• _TASK REQUIREMENTS_
Copy exactly the lines from the start of the data below through the one that carries "label='black oval knob')", and only those.

• _DATA EXCERPT_
━━━━━━━━━━

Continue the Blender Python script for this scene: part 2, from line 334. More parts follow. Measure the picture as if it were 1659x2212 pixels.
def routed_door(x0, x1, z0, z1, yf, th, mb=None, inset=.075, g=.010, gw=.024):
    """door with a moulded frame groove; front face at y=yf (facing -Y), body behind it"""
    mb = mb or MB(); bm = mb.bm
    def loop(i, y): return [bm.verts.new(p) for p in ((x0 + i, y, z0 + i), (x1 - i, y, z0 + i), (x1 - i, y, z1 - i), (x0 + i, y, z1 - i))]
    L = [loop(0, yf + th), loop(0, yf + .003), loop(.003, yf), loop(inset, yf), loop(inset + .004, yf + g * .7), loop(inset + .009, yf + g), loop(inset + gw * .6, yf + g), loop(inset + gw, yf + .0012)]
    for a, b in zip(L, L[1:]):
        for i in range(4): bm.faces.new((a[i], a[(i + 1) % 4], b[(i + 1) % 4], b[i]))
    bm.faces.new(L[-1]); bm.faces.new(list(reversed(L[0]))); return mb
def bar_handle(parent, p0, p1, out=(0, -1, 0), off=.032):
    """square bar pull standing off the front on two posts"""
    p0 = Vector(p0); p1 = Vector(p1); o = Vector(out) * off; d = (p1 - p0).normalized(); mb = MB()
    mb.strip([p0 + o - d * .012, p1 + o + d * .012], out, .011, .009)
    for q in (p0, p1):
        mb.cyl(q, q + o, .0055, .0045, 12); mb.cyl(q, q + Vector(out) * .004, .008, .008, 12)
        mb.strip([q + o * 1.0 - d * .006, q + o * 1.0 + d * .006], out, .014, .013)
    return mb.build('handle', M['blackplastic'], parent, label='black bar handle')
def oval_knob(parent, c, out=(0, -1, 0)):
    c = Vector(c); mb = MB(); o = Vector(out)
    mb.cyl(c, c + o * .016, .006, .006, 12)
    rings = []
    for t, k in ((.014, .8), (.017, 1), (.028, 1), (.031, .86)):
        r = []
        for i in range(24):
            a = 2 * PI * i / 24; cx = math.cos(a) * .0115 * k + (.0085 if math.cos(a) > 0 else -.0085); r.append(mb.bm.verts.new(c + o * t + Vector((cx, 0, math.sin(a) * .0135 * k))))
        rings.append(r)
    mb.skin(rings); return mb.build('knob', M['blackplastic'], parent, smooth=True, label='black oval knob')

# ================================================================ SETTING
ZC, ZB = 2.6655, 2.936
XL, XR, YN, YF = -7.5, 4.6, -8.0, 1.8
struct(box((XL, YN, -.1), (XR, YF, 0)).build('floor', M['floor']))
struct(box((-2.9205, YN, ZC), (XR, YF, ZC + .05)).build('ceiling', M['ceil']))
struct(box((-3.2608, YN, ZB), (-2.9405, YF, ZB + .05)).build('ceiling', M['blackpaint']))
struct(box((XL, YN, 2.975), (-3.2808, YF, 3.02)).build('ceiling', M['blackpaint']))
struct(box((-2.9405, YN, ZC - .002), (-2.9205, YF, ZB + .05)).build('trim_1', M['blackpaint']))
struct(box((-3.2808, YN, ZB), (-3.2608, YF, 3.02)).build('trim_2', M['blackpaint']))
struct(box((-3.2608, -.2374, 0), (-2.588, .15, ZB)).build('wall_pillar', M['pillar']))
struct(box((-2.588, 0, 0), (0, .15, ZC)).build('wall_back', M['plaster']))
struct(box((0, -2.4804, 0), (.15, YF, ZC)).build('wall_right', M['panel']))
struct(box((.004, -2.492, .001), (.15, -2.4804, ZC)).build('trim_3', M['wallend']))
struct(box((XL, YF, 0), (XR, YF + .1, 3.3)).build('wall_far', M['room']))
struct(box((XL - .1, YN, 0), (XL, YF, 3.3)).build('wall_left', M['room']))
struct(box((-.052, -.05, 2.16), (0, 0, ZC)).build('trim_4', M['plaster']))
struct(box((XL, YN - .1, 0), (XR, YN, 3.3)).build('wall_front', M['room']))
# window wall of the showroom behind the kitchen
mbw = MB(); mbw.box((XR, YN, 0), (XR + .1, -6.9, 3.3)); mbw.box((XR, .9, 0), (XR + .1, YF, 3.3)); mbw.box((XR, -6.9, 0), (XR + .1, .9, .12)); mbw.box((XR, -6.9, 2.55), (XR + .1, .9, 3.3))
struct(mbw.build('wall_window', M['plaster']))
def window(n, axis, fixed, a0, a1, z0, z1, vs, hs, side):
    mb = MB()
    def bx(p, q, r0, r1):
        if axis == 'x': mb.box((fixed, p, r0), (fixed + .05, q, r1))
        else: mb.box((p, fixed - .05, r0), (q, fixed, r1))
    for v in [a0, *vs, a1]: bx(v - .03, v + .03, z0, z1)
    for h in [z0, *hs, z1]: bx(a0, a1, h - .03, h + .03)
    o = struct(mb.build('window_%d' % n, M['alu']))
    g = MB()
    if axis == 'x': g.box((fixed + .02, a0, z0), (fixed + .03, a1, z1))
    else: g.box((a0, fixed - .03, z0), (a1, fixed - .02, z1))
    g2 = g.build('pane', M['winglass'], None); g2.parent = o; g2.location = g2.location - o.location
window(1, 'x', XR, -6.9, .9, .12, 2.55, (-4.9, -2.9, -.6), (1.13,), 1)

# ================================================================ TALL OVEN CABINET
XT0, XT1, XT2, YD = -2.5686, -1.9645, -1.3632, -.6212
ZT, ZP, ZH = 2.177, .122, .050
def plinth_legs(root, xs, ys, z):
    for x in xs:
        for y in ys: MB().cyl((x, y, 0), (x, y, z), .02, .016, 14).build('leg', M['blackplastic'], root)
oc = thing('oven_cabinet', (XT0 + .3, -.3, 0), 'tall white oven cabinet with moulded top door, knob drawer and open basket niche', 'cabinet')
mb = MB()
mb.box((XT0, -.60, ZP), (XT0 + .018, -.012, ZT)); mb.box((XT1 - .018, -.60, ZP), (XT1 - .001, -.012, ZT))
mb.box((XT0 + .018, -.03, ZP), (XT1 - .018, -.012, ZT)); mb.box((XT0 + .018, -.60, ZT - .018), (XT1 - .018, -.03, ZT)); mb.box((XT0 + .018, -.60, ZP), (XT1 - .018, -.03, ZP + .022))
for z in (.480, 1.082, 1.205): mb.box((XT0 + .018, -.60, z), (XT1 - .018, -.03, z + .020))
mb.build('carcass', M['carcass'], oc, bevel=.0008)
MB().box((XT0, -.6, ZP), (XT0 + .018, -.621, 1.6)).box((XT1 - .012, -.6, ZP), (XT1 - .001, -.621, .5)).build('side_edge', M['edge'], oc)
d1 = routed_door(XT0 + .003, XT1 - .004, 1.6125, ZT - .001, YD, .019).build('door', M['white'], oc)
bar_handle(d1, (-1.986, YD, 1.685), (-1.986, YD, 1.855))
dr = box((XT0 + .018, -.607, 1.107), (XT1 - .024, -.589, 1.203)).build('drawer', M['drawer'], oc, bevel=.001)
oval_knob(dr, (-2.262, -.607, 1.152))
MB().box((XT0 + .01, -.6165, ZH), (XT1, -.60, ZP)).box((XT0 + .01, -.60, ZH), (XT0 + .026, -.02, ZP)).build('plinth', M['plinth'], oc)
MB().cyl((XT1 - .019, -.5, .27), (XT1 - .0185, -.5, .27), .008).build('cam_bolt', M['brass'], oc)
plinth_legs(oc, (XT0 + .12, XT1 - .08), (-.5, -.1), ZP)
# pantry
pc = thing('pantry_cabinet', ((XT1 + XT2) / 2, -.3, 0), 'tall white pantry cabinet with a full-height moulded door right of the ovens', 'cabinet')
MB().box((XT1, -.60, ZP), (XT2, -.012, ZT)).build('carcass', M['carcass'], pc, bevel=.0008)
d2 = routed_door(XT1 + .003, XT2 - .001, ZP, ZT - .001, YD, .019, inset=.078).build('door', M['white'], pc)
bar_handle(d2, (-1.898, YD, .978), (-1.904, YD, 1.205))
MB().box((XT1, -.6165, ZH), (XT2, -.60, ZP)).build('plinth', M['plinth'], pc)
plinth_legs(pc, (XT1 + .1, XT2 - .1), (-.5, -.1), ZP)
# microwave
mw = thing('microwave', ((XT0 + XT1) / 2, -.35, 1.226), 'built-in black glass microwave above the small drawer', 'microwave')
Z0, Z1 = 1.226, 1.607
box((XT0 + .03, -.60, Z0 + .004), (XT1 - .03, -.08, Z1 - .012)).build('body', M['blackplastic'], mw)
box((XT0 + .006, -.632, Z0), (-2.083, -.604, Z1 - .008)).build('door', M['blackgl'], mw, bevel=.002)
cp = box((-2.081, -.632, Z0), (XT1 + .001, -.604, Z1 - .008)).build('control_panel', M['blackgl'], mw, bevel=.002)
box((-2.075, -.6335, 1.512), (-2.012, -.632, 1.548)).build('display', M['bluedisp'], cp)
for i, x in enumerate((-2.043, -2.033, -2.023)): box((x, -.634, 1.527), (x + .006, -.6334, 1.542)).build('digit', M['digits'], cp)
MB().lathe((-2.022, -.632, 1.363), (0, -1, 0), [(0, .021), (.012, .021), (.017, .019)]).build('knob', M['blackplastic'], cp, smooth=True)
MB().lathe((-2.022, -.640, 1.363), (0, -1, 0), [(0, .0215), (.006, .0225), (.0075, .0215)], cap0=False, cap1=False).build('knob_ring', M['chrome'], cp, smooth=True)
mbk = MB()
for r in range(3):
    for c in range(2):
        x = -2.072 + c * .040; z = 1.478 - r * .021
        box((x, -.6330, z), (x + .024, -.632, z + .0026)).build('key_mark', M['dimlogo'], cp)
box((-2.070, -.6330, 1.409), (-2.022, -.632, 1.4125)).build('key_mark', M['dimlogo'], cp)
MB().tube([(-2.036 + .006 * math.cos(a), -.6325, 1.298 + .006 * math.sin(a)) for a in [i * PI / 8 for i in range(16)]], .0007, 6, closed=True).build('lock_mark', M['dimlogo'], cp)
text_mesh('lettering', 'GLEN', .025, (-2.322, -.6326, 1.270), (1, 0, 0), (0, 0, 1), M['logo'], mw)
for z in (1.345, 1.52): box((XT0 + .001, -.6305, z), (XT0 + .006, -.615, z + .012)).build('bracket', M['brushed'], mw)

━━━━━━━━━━

• _EXPECTED ANSWER_
Continue the Blender Python script for this scene: part 2, from line 334. More parts follow. Measure the picture as if it were 1659x2212 pixels.
def routed_door(x0, x1, z0, z1, yf, th, mb=None, inset=.075, g=.010, gw=.024):
    """door with a moulded frame groove; front face at y=yf (facing -Y), body behind it"""
    mb = mb or MB(); bm = mb.bm
    def loop(i, y): return [bm.verts.new(p) for p in ((x0 + i, y, z0 + i), (x1 - i, y, z0 + i), (x1 - i, y, z1 - i), (x0 + i, y, z1 - i))]
    L = [loop(0, yf + th), loop(0, yf + .003), loop(.003, yf), loop(inset, yf), loop(inset + .004, yf + g * .7), loop(inset + .009, yf + g), loop(inset + gw * .6, yf + g), loop(inset + gw, yf + .0012)]
    for a, b in zip(L, L[1:]):
        for i in range(4): bm.faces.new((a[i], a[(i + 1) % 4], b[(i + 1) % 4], b[i]))
    bm.faces.new(L[-1]); bm.faces.new(list(reversed(L[0]))); return mb
def bar_handle(parent, p0, p1, out=(0, -1, 0), off=.032):
    """square bar pull standing off the front on two posts"""
    p0 = Vector(p0); p1 = Vector(p1); o = Vector(out) * off; d = (p1 - p0).normalized(); mb = MB()
    mb.strip([p0 + o - d * .012, p1 + o + d * .012], out, .011, .009)
    for q in (p0, p1):
        mb.cyl(q, q + o, .0055, .0045, 12); mb.cyl(q, q + Vector(out) * .004, .008, .008, 12)
        mb.strip([q + o * 1.0 - d * .006, q + o * 1.0 + d * .006], out, .014, .013)
    return mb.build('handle', M['blackplastic'], parent, label='black bar handle')
def oval_knob(parent, c, out=(0, -1, 0)):
    c = Vector(c); mb = MB(); o = Vector(out)
    mb.cyl(c, c + o * .016, .006, .006, 12)
    rings = []
    for t, k in ((.014, .8), (.017, 1), (.028, 1), (.031, .86)):
        r = []
        for i in range(24):
            a = 2 * PI * i / 24; cx = math.cos(a) * .0115 * k + (.0085 if math.cos(a) > 0 else -.0085); r.append(mb.bm.verts.new(c + o * t + Vector((cx, 0, math.sin(a) * .0135 * k))))
        rings.append(r)
    mb.skin(rings); return mb.build('knob', M['blackplastic'], parent, smooth=True, label='black oval knob')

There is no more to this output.